# Information provided:
__________________________________________________

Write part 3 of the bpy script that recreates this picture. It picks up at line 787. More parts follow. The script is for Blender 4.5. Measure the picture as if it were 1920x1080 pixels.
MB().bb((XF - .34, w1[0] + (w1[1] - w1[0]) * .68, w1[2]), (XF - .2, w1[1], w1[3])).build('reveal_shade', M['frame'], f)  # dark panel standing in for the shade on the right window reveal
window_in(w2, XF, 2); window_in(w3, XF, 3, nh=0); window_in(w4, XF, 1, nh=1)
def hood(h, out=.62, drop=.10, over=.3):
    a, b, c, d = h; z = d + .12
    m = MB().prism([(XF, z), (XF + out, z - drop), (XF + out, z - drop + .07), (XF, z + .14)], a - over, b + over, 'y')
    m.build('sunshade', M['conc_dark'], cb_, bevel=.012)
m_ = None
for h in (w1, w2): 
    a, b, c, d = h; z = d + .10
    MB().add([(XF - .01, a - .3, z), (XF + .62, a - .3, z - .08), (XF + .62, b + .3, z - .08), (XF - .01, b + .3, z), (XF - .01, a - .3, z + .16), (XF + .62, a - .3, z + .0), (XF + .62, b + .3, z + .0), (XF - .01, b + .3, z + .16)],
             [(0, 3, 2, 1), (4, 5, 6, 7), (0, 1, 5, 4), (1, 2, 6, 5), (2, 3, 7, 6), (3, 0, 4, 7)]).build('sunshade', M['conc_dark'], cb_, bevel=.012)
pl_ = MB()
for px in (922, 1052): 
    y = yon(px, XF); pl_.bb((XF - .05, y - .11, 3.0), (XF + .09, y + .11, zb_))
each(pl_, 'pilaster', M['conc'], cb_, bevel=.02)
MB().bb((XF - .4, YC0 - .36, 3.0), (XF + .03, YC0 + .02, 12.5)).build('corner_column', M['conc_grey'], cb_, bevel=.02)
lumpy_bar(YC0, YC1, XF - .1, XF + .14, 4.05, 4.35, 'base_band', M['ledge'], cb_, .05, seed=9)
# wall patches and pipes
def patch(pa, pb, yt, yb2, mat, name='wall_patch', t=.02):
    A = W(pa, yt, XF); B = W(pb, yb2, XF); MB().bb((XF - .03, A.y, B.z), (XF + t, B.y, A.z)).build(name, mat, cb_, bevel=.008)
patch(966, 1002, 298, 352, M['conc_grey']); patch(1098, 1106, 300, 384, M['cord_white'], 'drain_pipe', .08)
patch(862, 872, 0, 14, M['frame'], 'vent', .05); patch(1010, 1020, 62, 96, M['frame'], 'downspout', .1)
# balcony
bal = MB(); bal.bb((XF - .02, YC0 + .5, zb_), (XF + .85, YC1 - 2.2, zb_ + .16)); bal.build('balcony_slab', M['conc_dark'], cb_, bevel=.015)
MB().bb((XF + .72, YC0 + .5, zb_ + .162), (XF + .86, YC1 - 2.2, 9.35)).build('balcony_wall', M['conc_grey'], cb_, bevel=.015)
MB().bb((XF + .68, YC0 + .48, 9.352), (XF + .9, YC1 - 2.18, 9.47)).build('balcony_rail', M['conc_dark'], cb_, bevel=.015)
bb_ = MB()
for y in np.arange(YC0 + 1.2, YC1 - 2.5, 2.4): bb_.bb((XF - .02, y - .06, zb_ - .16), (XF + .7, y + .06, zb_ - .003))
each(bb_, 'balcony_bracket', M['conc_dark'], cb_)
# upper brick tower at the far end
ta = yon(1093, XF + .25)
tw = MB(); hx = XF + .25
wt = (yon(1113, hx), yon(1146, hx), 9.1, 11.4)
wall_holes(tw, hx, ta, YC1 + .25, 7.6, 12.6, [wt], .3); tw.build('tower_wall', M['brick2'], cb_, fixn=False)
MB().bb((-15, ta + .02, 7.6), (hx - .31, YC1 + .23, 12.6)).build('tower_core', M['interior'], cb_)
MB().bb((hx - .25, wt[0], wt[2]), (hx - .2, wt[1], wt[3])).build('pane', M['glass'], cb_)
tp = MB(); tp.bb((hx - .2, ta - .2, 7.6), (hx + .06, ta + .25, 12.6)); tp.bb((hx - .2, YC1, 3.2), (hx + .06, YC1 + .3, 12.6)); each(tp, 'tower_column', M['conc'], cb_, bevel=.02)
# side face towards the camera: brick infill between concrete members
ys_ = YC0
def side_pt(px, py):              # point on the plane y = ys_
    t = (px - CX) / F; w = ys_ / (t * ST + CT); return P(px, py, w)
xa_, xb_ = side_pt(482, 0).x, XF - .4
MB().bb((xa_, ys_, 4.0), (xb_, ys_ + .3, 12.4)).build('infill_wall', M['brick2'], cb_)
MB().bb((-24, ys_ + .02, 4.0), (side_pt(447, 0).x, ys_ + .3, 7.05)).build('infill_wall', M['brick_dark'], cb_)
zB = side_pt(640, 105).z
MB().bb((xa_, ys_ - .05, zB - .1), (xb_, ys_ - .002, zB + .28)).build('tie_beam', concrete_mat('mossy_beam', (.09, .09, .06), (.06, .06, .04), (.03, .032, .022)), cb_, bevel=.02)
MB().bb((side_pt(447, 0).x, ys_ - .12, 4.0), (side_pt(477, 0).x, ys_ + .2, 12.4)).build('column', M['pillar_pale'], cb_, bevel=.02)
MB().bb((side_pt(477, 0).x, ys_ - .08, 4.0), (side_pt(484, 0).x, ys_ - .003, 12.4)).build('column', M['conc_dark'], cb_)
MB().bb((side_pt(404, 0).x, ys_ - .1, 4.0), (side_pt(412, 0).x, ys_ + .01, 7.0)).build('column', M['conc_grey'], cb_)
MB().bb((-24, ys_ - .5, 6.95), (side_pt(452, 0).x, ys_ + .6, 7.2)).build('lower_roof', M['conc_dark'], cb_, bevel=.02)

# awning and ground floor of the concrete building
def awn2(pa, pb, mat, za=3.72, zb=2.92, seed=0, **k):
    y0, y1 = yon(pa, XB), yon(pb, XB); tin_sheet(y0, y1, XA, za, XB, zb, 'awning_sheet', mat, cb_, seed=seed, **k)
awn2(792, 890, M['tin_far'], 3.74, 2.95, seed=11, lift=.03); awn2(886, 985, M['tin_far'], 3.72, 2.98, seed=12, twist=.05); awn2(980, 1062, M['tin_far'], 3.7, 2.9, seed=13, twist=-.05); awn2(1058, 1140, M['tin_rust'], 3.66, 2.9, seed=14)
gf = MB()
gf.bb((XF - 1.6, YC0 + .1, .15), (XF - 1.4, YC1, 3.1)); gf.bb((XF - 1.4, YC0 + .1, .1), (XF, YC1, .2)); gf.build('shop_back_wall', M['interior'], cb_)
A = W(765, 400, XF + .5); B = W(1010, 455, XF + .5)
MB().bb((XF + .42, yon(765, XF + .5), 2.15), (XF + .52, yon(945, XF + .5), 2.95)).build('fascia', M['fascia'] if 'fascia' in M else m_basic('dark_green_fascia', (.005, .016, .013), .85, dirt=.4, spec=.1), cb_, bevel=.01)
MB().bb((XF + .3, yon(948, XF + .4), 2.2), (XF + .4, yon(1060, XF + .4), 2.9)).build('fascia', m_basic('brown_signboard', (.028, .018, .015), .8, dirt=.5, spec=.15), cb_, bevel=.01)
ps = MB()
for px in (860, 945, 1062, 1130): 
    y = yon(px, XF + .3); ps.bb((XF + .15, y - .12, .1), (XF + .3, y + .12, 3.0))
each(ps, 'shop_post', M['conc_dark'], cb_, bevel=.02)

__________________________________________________

Using the listing above, reproduce each line without omission.

# Exercise result:
Write part 3 of the bpy script that recreates this picture. It picks up at line 787. More parts follow. The script is for Blender 4.5. Measure the picture as if it were 1920x1080 pixels.
MB().bb((XF - .34, w1[0] + (w1[1] - w1[0]) * .68, w1[2]), (XF - .2, w1[1], w1[3])).build('reveal_shade', M['frame'], f)  # dark panel standing in for the shade on the right window reveal
window_in(w2, XF, 2); window_in(w3, XF, 3, nh=0); window_in(w4, XF, 1, nh=1)
def hood(h, out=.62, drop=.10, over=.3):
    a, b, c, d = h; z = d + .12
    m = MB().prism([(XF, z), (XF + out, z - drop), (XF + out, z - drop + .07), (XF, z + .14)], a - over, b + over, 'y')
    m.build('sunshade', M['conc_dark'], cb_, bevel=.012)
m_ = None
for h in (w1, w2): 
    a, b, c, d = h; z = d + .10
    MB().add([(XF - .01, a - .3, z), (XF + .62, a - .3, z - .08), (XF + .62, b + .3, z - .08), (XF - .01, b + .3, z), (XF - .01, a - .3, z + .16), (XF + .62, a - .3, z + .0), (XF + .62, b + .3, z + .0), (XF - .01, b + .3, z + .16)],
             [(0, 3, 2, 1), (4, 5, 6, 7), (0, 1, 5, 4), (1, 2, 6, 5), (2, 3, 7, 6), (3, 0, 4, 7)]).build('sunshade', M['conc_dark'], cb_, bevel=.012)
pl_ = MB()
for px in (922, 1052): 
    y = yon(px, XF); pl_.bb((XF - .05, y - .11, 3.0), (XF + .09, y + .11, zb_))
each(pl_, 'pilaster', M['conc'], cb_, bevel=.02)
MB().bb((XF - .4, YC0 - .36, 3.0), (XF + .03, YC0 + .02, 12.5)).build('corner_column', M['conc_grey'], cb_, bevel=.02)
lumpy_bar(YC0, YC1, XF - .1, XF + .14, 4.05, 4.35, 'base_band', M['ledge'], cb_, .05, seed=9)
# wall patches and pipes
def patch(pa, pb, yt, yb2, mat, name='wall_patch', t=.02):
    A = W(pa, yt, XF); B = W(pb, yb2, XF); MB().bb((XF - .03, A.y, B.z), (XF + t, B.y, A.z)).build(name, mat, cb_, bevel=.008)
patch(966, 1002, 298, 352, M['conc_grey']); patch(1098, 1106, 300, 384, M['cord_white'], 'drain_pipe', .08)
patch(862, 872, 0, 14, M['frame'], 'vent', .05); patch(1010, 1020, 62, 96, M['frame'], 'downspout', .1)
# balcony
bal = MB(); bal.bb((XF - .02, YC0 + .5, zb_), (XF + .85, YC1 - 2.2, zb_ + .16)); bal.build('balcony_slab', M['conc_dark'], cb_, bevel=.015)
MB().bb((XF + .72, YC0 + .5, zb_ + .162), (XF + .86, YC1 - 2.2, 9.35)).build('balcony_wall', M['conc_grey'], cb_, bevel=.015)
MB().bb((XF + .68, YC0 + .48, 9.352), (XF + .9, YC1 - 2.18, 9.47)).build('balcony_rail', M['conc_dark'], cb_, bevel=.015)
bb_ = MB()
for y in np.arange(YC0 + 1.2, YC1 - 2.5, 2.4): bb_.bb((XF - .02, y - .06, zb_ - .16), (XF + .7, y + .06, zb_ - .003))
each(bb_, 'balcony_bracket', M['conc_dark'], cb_)
# upper brick tower at the far end
ta = yon(1093, XF + .25)
tw = MB(); hx = XF + .25
wt = (yon(1113, hx), yon(1146, hx), 9.1, 11.4)
wall_holes(tw, hx, ta, YC1 + .25, 7.6, 12.6, [wt], .3); tw.build('tower_wall', M['brick2'], cb_, fixn=False)
MB().bb((-15, ta + .02, 7.6), (hx - .31, YC1 + .23, 12.6)).build('tower_core', M['interior'], cb_)
MB().bb((hx - .25, wt[0], wt[2]), (hx - .2, wt[1], wt[3])).build('pane', M['glass'], cb_)
tp = MB(); tp.bb((hx - .2, ta - .2, 7.6), (hx + .06, ta + .25, 12.6)); tp.bb((hx - .2, YC1, 3.2), (hx + .06, YC1 + .3, 12.6)); each(tp, 'tower_column', M['conc'], cb_, bevel=.02)
# side face towards the camera: brick infill between concrete members
ys_ = YC0
def side_pt(px, py):              # point on the plane y = ys_
    t = (px - CX) / F; w = ys_ / (t * ST + CT); return P(px, py, w)
xa_, xb_ = side_pt(482, 0).x, XF - .4
MB().bb((xa_, ys_, 4.0), (xb_, ys_ + .3, 12.4)).build('infill_wall', M['brick2'], cb_)
MB().bb((-24, ys_ + .02, 4.0), (side_pt(447, 0).x, ys_ + .3, 7.05)).build('infill_wall', M['brick_dark'], cb_)
zB = side_pt(640, 105).z
MB().bb((xa_, ys_ - .05, zB - .1), (xb_, ys_ - .002, zB + .28)).build('tie_beam', concrete_mat('mossy_beam', (.09, .09, .06), (.06, .06, .04), (.03, .032, .022)), cb_, bevel=.02)
MB().bb((side_pt(447, 0).x, ys_ - .12, 4.0), (side_pt(477, 0).x, ys_ + .2, 12.4)).build('column', M['pillar_pale'], cb_, bevel=.02)
MB().bb((side_pt(477, 0).x, ys_ - .08, 4.0), (side_pt(484, 0).x, ys_ - .003, 12.4)).build('column', M['conc_dark'], cb_)
MB().bb((side_pt(404, 0).x, ys_ - .1, 4.0), (side_pt(412, 0).x, ys_ + .01, 7.0)).build('column', M['conc_grey'], cb_)
MB().bb((-24, ys_ - .5, 6.95), (side_pt(452, 0).x, ys_ + .6, 7.2)).build('lower_roof', M['conc_dark'], cb_, bevel=.02)

# awning and ground floor of the concrete building
def awn2(pa, pb, mat, za=3.72, zb=2.92, seed=0, **k):
    y0, y1 = yon(pa, XB), yon(pb, XB); tin_sheet(y0, y1, XA, za, XB, zb, 'awning_sheet', mat, cb_, seed=seed, **k)
awn2(792, 890, M['tin_far'], 3.74, 2.95, seed=11, lift=.03); awn2(886, 985, M['tin_far'], 3.72, 2.98, seed=12, twist=.05); awn2(980, 1062, M['tin_far'], 3.7, 2.9, seed=13, twist=-.05); awn2(1058, 1140, M['tin_rust'], 3.66, 2.9, seed=14)
gf = MB()
gf.bb((XF - 1.6, YC0 + .1, .15), (XF - 1.4, YC1, 3.1)); gf.bb((XF - 1.4, YC0 + .1, .1), (XF, YC1, .2)); gf.build('shop_back_wall', M['interior'], cb_)
A = W(765, 400, XF + .5); B = W(1010, 455, XF + .5)
MB().bb((XF + .42, yon(765, XF + .5), 2.15), (XF + .52, yon(945, XF + .5), 2.95)).build('fascia', M['fascia'] if 'fascia' in M else m_basic('dark_green_fascia', (.005, .016, .013), .85, dirt=.4, spec=.1), cb_, bevel=.01)
MB().bb((XF + .3, yon(948, XF + .4), 2.2), (XF + .4, yon(1060, XF + .4), 2.9)).build('fascia', m_basic('brown_signboard', (.028, .018, .015), .8, dirt=.5, spec=.15), cb_, bevel=.01)
ps = MB()
for px in (860, 945, 1062, 1130): 
    y = yon(px, XF + .3); ps.bb((XF + .15, y - .12, .1), (XF + .3, y + .12, 3.0))
each(ps, 'shop_post', M['conc_dark'], cb_, bevel=.02)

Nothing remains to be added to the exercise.